Hans Modrow, East Germany’s last communist leader, dies at 95

Although Modrow carried out reforms, he was accused by opponents of trying to delay political change and reunification [File Photo: Tobias Schwarz/Reuters]

Modrow was made prime minister in November 1989 – days after the fall of the Berlin Wall.

Hans Modrow, who as the last Communist prime minister of East Germany oversaw democratic reforms that opened the way to German reunification, has died at age 95, Germany’s hard-left Die Linke party said.

“Last night Hans Modrow left us at the age of 95. With this, our party loses an important personality,” the party, successor to the East German Communist Party, said in a statement on Saturday.

Modrow had said he would help turn East Germany into a democracy when he became prime minister of a Communist-led transition government on November 13, 1989, four days after the opening of the Berlin Wall that had divided East and West Berlin for 28 years.

The previous communist leadership had been forced out as protesters across East Germany demanded democracy and freedom, echoing calls for change across Soviet-dominated eastern Europe following Mikhail Gorbachev’s rise to power in the Soviet Union.

Modrow announced the first and only free election in what was known as the German Democratic Republic (GDR) in March 1990, though it resulted in him ceasing to be prime minister.

Although he carried out reforms, he was accused by opponents of trying to delay political change and reunification, which took place in October 1990. He was also criticised for trying to rebrand rather than abolish the Stasi security police.

Modrow was found guilty in 1993 of electoral fraud in a municipal election in May 1989 but was not jailed and said the charges were politically motivated.

He went on to serve in the German parliament from 1990 until 1994, representing a forerunner to Die Linke called the PDS, and was a member of the European Parliament from 1999 until 2004.

Modrow saw himself as a reformer who wanted to change the Communist party from the inside and make it more democratic.

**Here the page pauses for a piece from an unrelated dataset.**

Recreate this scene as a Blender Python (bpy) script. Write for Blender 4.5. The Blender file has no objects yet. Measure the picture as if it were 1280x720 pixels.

In 1999, he told Reuters that he did not want the old GDR back but said its achievements should be recognised.

“In foreign relations, under the GDR, the Cold War did not turn into a hot war,” he said. “And after the violence of World War II, we succeeded in making friends with Poland.”

Rise through party ranks

Modrow was born in 1928 in what was then the German town of Jasenitz, now Jasienica in Poland, and trained as a machinist.

During World War II, he served as leader of a youth fire brigade platoon and towards the end of the conflict became a member of the Volkssturm, a Nazi militia that conscripted men aged from 16 to 60 in a last-ditch victory attempt.

At 17, Modrow was captured by Soviet troops and taken as a prisoner of war to the Soviet Union, where he attended anti-fascist classes and became a convinced communist.

On his return home in 1949, the year the GDR was founded, he found work as a machinist and went on to study social science and then economics, in which he gained a doctorate.

Modrow was a functionary in the Free German Youth, the movement that nearly all East German youngsters joined, and rose through the ruling Socialist Unity Party (SED) to become regional party boss in Dresden from 1973 to 1989. He also served in the East German parliament for more than three decades.

Modrow became East Germany’s de facto leader after Egon Krenz resigned as SED leader on December 5, 1990, leaving Modrow holding the highest state post.

As prime minister, he won respect for living more modestly than his communist predecessors. He initially sought to dampen enthusiasm for reunification but in February 1990 unveiled a plan for uniting East and West Germany.

Presenting his plan for reunification in 1990, he said Germany should “again become a united fatherland for all citizens of the German nation”, but said unity could be achieved only under conditions that calmed the fears of its neighbours.

From 2007, Modrow served as president of the council of elders for Die Linke, a role in which he focused on the party’s development and history.